As such, after exploring the circumstances and context surrounding his passing and whether it was a suicide or murder, Masood and Imtiaz centre the second season on The State vs. Shahnaz Gul, given both the media and court trial Gul had to face at the time.

“The idea behind the podcast was simple: the life and death of Mustafa Zaidi. This covered the late poet’s life, Shahnaz Gul, Karachi and Pakistani society in the ‘70s, the representation of women — everything,” Masood revealed in an interview with Dawn journalist Marsha Tayyab, labelling the case as “Pakistan’s first ever sex scandal”.

In the same interview, Imtiaz further added how she believes Notes on a Scandal is tapping into a nascent ‘market for podcasts’ on true crime and cold cases in Pakistan, citing her experience as a journalist.

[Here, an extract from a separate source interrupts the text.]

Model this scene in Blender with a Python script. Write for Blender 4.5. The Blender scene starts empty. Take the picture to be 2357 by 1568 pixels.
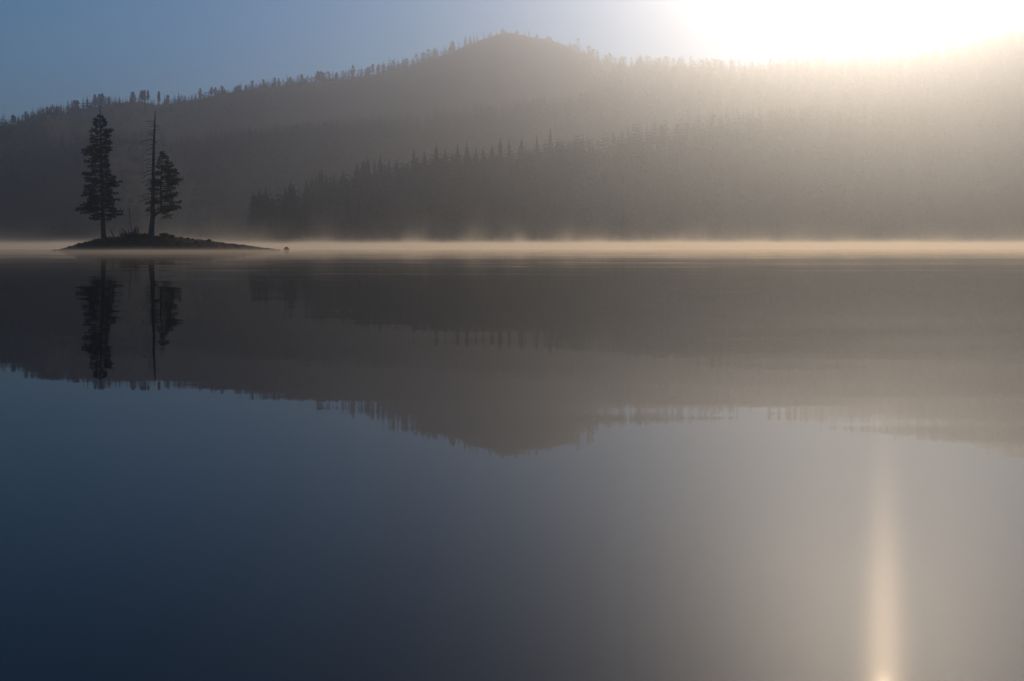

The creators’ view on the representation of women in 1970s Pakistan is similar to the conclusions made eight years earlier by Ali, particularly on the impact of the media. “More than the tragic incident itself, the news reporting focused on voyeuristic techniques to depict an upper-class way of life that was fascinating in its details and the press milked the story for all its scandalous elements. In doing this, it also generated a moralising discourse about middle-class respectable behaviour that was implicitly contrasted with the lifestyle of the rich and the famous,” Ali wrote.